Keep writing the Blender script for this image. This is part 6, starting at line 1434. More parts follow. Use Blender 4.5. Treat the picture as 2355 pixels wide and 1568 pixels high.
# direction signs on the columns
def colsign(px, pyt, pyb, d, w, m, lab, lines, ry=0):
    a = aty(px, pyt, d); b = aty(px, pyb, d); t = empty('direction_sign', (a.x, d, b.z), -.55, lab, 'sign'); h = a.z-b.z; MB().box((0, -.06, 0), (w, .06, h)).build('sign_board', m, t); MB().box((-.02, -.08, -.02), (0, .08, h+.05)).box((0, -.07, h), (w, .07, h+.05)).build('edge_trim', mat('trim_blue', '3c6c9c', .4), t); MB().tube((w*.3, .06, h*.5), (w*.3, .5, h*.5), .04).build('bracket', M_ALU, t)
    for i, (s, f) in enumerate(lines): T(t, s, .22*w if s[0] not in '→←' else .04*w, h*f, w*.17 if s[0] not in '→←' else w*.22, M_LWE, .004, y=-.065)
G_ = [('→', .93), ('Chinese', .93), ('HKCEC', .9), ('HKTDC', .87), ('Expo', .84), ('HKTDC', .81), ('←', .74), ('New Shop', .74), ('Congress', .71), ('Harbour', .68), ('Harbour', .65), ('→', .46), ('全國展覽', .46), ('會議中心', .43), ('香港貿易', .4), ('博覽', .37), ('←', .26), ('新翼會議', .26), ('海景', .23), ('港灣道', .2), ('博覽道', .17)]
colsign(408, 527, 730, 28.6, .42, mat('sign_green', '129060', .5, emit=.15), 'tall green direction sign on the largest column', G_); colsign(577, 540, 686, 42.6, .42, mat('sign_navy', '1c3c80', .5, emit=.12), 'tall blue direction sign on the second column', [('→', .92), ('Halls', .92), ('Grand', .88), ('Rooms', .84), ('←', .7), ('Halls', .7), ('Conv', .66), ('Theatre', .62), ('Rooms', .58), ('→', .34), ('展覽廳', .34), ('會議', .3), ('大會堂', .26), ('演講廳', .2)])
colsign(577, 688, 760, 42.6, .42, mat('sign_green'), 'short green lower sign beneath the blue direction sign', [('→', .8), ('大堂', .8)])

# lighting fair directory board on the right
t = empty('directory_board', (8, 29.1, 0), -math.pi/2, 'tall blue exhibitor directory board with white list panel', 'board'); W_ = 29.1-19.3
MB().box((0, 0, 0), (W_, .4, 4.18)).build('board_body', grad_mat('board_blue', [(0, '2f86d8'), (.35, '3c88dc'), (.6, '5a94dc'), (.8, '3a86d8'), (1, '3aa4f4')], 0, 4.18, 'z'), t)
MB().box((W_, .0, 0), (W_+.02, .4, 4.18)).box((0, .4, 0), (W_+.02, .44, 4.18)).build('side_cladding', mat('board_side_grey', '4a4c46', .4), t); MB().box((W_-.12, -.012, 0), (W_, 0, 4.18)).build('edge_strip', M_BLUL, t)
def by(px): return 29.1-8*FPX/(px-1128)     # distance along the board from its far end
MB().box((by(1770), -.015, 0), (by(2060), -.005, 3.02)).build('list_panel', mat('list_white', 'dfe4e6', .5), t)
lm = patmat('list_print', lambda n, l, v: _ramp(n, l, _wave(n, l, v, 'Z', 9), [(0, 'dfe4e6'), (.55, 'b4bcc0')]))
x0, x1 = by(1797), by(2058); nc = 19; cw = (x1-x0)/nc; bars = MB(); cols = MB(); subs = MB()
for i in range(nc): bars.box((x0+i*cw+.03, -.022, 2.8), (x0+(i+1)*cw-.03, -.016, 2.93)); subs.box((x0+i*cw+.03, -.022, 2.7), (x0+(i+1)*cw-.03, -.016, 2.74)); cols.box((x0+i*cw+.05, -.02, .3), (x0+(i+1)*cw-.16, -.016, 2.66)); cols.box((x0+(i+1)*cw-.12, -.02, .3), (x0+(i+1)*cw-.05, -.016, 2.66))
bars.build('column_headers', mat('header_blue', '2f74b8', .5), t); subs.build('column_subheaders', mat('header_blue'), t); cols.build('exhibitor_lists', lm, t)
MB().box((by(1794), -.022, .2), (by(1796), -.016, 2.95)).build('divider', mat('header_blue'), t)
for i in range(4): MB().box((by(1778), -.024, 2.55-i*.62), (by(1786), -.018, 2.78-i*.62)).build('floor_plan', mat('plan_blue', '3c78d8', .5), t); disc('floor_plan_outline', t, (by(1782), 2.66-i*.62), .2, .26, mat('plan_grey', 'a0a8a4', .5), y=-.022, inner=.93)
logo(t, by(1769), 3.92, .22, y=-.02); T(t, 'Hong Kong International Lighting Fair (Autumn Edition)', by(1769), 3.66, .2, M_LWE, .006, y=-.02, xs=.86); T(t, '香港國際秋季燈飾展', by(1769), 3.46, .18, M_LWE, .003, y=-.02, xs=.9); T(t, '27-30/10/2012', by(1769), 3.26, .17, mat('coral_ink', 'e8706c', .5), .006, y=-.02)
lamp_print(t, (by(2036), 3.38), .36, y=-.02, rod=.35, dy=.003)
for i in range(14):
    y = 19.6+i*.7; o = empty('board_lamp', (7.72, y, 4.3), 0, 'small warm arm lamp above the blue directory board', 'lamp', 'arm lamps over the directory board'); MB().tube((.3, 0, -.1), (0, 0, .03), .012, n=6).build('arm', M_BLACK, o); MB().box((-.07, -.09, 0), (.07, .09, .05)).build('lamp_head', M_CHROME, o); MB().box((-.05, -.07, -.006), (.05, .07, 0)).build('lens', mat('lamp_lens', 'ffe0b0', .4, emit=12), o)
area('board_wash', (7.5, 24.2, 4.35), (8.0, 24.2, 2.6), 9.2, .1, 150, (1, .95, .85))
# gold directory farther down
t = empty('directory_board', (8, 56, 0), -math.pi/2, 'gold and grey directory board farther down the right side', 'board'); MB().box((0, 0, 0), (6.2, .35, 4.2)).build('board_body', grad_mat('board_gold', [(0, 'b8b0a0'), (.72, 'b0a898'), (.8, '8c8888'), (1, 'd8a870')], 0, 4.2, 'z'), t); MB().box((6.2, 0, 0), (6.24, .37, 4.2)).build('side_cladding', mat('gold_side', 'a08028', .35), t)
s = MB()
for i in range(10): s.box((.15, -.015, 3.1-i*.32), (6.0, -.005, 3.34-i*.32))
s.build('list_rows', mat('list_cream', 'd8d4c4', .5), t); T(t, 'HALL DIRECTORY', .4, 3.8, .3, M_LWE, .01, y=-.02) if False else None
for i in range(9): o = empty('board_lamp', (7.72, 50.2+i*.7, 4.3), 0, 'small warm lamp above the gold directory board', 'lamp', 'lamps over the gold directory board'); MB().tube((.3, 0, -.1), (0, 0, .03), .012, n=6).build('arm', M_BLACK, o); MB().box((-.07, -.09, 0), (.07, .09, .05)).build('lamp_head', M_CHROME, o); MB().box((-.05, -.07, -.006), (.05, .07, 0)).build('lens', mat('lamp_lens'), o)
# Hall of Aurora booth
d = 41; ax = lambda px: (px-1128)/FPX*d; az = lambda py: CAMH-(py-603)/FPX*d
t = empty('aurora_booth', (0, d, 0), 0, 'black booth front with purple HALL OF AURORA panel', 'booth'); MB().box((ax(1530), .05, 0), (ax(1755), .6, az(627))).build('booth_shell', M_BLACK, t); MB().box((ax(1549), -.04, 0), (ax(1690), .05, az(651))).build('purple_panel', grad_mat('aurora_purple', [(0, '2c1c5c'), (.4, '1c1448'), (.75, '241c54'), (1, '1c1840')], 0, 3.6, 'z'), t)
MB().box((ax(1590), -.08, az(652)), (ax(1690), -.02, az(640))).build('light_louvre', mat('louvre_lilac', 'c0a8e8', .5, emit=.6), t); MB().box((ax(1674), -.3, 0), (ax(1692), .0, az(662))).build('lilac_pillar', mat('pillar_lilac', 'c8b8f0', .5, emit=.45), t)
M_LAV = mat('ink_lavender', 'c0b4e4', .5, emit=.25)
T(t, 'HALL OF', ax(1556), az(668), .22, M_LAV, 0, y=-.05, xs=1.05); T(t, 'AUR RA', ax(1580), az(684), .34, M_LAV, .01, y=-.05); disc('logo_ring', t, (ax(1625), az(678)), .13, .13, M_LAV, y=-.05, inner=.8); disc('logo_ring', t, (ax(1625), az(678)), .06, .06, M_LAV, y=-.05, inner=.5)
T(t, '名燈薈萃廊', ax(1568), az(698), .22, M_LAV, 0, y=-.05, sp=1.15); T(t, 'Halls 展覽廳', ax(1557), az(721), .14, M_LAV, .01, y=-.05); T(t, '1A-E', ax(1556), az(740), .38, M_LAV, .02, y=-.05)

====

### What the task asks
Only the lines from the top of the data through the line that contains "colsign(577, 688, 760, 42.6, .42, mat('sign_green'), 'short" should be quoted, exactly as they stand.

### Output
Keep writing the Blender script for this image. This is part 6, starting at line 1434. More parts follow. Use Blender 4.5. Treat the picture as 2355 pixels wide and 1568 pixels high.
# direction signs on the columns
def colsign(px, pyt, pyb, d, w, m, lab, lines, ry=0):
    a = aty(px, pyt, d); b = aty(px, pyb, d); t = empty('direction_sign', (a.x, d, b.z), -.55, lab, 'sign'); h = a.z-b.z; MB().box((0, -.06, 0), (w, .06, h)).build('sign_board', m, t); MB().box((-.02, -.08, -.02), (0, .08, h+.05)).box((0, -.07, h), (w, .07, h+.05)).build('edge_trim', mat('trim_blue', '3c6c9c', .4), t); MB().tube((w*.3, .06, h*.5), (w*.3, .5, h*.5), .04).build('bracket', M_ALU, t)
    for i, (s, f) in enumerate(lines): T(t, s, .22*w if s[0] not in '→←' else .04*w, h*f, w*.17 if s[0] not in '→←' else w*.22, M_LWE, .004, y=-.065)
G_ = [('→', .93), ('Chinese', .93), ('HKCEC', .9), ('HKTDC', .87), ('Expo', .84), ('HKTDC', .81), ('←', .74), ('New Shop', .74), ('Congress', .71), ('Harbour', .68), ('Harbour', .65), ('→', .46), ('全國展覽', .46), ('會議中心', .43), ('香港貿易', .4), ('博覽', .37), ('←', .26), ('新翼會議', .26), ('海景', .23), ('港灣道', .2), ('博覽道', .17)]
colsign(408, 527, 730, 28.6, .42, mat('sign_green', '129060', .5, emit=.15), 'tall green direction sign on the largest column', G_); colsign(577, 540, 686, 42.6, .42, mat('sign_navy', '1c3c80', .5, emit=.12), 'tall blue direction sign on the second column', [('→', .92), ('Halls', .92), ('Grand', .88), ('Rooms', .84), ('←', .7), ('Halls', .7), ('Conv', .66), ('Theatre', .62), ('Rooms', .58), ('→', .34), ('展覽廳', .34), ('會議', .3), ('大會堂', .26), ('演講廳', .2)])
colsign(577, 688, 760, 42.6, .42, mat('sign_green'), 'short green lower sign beneath the blue direction sign', [('→', .8), ('大堂', .8)])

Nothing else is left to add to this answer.